◆ **Given request**: Without the pictures, return exactly the lines from the one with "Recreate this scene" through the one with "S.camera = cam". Both end lines belong in the copy.
## START Stored data
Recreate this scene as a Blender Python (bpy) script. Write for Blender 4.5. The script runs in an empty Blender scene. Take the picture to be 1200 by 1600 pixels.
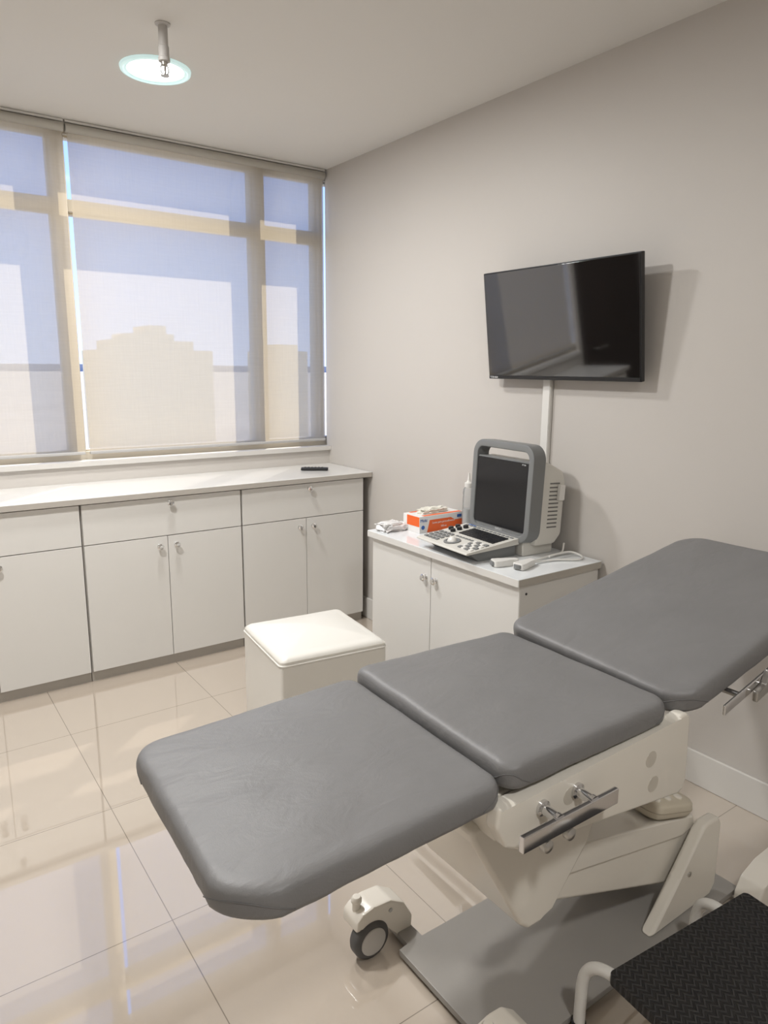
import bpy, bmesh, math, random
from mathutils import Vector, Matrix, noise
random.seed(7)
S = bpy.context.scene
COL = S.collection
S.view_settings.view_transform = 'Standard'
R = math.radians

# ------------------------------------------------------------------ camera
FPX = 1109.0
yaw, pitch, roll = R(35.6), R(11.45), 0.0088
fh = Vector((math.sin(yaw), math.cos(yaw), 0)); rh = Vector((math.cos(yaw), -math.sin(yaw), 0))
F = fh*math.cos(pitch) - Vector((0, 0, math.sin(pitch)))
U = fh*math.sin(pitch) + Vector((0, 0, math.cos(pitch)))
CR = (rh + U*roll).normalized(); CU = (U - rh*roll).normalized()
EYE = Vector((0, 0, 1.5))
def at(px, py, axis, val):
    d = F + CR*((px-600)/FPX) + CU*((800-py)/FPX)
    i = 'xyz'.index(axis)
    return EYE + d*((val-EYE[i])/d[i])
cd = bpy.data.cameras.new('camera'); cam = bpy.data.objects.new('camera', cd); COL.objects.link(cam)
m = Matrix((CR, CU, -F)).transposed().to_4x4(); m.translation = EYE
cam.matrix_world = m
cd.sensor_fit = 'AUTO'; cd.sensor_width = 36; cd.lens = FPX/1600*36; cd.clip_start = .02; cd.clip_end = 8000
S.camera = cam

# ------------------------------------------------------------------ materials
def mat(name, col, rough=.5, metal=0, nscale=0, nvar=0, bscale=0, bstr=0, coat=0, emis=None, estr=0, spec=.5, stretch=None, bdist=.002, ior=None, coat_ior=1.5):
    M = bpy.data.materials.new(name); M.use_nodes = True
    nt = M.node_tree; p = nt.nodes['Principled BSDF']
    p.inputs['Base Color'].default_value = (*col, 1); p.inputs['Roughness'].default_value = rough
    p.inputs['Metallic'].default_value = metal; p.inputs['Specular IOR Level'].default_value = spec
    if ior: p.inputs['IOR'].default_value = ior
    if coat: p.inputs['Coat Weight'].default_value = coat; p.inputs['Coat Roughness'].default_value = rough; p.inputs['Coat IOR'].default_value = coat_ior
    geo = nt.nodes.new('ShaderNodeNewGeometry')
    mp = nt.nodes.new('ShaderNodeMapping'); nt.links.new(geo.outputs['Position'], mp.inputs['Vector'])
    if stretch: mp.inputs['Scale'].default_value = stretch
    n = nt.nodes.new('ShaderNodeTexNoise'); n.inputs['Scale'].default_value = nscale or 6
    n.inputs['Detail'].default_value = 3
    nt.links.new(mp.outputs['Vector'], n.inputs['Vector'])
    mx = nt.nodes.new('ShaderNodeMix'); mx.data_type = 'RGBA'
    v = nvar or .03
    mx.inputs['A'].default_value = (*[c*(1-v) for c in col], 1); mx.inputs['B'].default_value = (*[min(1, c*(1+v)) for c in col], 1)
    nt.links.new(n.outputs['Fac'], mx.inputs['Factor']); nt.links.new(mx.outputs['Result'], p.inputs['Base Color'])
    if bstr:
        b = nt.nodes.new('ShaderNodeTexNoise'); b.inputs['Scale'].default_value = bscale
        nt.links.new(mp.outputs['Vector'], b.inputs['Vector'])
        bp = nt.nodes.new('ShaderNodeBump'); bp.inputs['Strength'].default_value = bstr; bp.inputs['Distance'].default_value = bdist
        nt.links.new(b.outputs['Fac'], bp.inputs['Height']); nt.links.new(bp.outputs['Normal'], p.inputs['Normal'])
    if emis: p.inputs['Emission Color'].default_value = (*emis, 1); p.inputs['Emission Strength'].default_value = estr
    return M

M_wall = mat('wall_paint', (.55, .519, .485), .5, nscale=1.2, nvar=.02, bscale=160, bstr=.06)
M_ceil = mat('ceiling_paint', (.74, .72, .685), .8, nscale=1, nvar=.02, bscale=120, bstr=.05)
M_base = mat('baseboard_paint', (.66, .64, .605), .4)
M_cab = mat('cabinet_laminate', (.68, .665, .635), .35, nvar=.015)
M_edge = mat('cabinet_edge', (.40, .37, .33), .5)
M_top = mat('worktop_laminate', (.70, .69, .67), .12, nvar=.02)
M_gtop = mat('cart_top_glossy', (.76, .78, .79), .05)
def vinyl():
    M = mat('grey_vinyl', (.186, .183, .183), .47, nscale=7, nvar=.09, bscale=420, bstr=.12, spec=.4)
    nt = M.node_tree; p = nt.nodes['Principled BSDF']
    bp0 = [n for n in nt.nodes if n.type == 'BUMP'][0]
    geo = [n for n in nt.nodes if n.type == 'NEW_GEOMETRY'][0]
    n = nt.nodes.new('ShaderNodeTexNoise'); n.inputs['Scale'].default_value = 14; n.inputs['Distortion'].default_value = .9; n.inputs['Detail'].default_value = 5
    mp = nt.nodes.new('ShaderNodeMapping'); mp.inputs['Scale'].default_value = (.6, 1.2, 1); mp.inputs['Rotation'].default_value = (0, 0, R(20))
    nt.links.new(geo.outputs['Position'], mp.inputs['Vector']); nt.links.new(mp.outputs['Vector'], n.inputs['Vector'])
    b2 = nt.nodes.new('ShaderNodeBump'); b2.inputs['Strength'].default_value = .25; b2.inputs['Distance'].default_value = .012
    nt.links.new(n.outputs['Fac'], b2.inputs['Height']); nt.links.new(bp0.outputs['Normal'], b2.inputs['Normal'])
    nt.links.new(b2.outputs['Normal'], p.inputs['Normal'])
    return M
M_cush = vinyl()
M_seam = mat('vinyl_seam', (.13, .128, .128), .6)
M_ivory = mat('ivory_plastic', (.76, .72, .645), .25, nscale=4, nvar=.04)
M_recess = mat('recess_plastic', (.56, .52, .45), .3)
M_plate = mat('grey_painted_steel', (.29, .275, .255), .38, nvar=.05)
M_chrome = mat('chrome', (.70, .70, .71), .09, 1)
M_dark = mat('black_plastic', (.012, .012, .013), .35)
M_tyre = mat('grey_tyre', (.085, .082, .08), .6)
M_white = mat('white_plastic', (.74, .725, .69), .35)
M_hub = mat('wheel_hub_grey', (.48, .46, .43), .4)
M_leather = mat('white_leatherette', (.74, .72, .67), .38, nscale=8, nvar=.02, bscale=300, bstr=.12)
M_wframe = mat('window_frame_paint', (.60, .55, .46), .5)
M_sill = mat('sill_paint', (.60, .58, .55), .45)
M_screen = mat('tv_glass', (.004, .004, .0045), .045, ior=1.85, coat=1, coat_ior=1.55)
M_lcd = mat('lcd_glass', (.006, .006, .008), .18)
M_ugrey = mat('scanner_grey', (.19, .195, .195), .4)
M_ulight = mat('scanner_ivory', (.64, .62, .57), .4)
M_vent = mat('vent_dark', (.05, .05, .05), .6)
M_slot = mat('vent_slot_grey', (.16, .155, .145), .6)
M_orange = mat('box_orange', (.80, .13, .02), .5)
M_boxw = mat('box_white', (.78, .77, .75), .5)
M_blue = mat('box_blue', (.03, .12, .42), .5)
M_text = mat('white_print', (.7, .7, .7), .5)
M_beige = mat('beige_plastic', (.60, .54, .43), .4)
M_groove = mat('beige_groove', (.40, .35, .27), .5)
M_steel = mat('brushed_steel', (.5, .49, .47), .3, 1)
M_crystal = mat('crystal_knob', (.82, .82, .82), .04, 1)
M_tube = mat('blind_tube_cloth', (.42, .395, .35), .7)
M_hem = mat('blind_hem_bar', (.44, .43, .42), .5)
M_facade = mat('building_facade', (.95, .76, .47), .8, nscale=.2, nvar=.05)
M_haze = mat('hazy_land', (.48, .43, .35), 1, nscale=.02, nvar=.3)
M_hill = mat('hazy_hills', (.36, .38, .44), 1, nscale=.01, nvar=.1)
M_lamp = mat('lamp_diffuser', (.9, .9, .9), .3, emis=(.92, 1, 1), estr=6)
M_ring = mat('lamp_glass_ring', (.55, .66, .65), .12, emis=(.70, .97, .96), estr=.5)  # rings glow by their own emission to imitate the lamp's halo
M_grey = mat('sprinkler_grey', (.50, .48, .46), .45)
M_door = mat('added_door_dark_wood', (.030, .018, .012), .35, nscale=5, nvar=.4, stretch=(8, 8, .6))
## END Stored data
## START Stored data
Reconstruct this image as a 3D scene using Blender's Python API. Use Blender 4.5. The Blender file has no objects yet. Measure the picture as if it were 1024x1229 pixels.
## END Stored data
## START Stored data
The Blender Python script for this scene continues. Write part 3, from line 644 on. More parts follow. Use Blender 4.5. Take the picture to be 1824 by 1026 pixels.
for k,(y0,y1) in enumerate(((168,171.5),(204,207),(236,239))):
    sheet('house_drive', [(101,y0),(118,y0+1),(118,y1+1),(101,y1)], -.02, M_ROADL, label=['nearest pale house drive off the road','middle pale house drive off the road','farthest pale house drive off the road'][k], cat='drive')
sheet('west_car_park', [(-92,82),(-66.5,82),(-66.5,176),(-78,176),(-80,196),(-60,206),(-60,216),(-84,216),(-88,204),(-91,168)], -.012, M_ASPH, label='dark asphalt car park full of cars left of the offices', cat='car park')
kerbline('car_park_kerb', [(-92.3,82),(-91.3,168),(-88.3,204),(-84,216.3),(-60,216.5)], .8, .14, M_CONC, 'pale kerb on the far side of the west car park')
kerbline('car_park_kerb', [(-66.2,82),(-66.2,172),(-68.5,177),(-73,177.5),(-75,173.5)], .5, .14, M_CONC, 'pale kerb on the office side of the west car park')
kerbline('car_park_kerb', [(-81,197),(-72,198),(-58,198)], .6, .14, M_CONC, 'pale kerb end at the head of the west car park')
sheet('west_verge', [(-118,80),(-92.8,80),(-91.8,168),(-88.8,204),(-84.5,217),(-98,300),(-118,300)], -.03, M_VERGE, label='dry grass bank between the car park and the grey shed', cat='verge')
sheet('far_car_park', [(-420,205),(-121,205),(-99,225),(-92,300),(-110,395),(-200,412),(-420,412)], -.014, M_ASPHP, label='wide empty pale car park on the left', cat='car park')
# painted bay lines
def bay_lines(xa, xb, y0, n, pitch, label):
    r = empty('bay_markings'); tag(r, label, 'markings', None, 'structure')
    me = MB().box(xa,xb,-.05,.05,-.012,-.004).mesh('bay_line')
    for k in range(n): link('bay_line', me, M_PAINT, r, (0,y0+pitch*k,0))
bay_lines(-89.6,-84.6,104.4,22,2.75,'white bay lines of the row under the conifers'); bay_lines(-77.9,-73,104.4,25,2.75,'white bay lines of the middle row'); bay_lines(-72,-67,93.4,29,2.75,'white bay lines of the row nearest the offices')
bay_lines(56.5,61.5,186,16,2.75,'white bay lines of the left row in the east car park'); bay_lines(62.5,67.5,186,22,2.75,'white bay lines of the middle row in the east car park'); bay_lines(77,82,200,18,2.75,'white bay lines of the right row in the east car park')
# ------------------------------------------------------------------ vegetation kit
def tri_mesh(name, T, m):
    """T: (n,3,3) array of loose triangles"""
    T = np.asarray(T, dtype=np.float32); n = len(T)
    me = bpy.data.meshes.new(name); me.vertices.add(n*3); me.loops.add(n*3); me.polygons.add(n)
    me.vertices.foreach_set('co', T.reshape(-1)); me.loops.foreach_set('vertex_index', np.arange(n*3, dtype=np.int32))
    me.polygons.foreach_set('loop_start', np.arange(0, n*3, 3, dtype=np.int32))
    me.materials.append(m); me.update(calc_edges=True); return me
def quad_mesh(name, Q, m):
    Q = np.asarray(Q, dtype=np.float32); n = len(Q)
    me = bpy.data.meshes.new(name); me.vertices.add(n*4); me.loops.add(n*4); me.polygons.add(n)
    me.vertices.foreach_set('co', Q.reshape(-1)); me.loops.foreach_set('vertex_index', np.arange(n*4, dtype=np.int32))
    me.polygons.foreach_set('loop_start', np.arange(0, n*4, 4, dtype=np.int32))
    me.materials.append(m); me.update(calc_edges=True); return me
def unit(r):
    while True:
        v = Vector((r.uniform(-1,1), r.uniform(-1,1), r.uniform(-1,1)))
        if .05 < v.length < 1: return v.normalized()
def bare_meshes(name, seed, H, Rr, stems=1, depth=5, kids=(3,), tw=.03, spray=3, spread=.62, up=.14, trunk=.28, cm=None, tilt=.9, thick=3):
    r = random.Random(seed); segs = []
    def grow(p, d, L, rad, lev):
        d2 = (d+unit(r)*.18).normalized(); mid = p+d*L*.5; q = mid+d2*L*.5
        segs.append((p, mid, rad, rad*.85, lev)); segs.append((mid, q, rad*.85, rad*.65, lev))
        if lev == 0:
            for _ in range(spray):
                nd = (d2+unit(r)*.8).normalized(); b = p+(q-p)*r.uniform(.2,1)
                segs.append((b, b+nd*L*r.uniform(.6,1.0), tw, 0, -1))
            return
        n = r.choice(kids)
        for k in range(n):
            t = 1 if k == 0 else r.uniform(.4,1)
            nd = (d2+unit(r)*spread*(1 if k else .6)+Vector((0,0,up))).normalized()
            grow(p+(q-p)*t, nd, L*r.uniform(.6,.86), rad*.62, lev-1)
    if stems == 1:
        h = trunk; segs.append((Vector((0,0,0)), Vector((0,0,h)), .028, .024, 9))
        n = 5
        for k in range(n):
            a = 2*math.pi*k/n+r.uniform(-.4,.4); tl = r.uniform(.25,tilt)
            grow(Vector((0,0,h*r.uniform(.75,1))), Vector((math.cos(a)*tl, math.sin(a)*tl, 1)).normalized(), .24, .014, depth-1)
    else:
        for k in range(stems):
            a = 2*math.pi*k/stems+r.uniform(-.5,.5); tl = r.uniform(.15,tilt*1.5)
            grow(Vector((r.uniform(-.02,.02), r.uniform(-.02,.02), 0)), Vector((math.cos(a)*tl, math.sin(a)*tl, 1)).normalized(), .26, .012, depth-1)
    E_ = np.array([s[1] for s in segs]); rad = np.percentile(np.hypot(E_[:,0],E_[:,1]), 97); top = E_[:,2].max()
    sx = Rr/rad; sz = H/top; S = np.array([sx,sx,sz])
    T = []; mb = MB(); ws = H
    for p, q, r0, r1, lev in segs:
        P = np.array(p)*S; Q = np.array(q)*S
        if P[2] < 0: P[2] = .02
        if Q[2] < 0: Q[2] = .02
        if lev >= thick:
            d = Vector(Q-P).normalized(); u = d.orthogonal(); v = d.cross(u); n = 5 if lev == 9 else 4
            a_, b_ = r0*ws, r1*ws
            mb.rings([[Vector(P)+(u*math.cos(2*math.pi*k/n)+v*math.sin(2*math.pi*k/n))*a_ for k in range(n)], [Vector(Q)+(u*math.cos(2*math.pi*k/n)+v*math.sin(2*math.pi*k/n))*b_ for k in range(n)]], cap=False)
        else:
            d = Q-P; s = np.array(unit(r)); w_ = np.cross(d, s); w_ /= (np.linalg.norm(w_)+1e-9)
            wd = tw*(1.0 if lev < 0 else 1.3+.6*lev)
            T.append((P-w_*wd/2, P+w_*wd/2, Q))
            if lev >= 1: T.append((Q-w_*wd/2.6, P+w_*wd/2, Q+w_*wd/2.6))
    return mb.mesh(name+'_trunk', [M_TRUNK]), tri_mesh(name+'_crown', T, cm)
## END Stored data
◆ **Finished exercise**:
Recreate this scene as a Blender Python (bpy) script. Write for Blender 4.5. The script runs in an empty Blender scene. Take the picture to be 1200 by 1600 pixels.
import bpy, bmesh, math, random
from mathutils import Vector, Matrix, noise
random.seed(7)
S = bpy.context.scene
COL = S.collection
S.view_settings.view_transform = 'Standard'
R = math.radians

# ------------------------------------------------------------------ camera
FPX = 1109.0
yaw, pitch, roll = R(35.6), R(11.45), 0.0088
fh = Vector((math.sin(yaw), math.cos(yaw), 0)); rh = Vector((math.cos(yaw), -math.sin(yaw), 0))
F = fh*math.cos(pitch) - Vector((0, 0, math.sin(pitch)))
U = fh*math.sin(pitch) + Vector((0, 0, math.cos(pitch)))
CR = (rh + U*roll).normalized(); CU = (U - rh*roll).normalized()
EYE = Vector((0, 0, 1.5))
def at(px, py, axis, val):
    d = F + CR*((px-600)/FPX) + CU*((800-py)/FPX)
    i = 'xyz'.index(axis)
    return EYE + d*((val-EYE[i])/d[i])
cd = bpy.data.cameras.new('camera'); cam = bpy.data.objects.new('camera', cd); COL.objects.link(cam)
m = Matrix((CR, CU, -F)).transposed().to_4x4(); m.translation = EYE
cam.matrix_world = m
cd.sensor_fit = 'AUTO'; cd.sensor_width = 36; cd.lens = FPX/1600*36; cd.clip_start = .02; cd.clip_end = 8000
S.camera = cam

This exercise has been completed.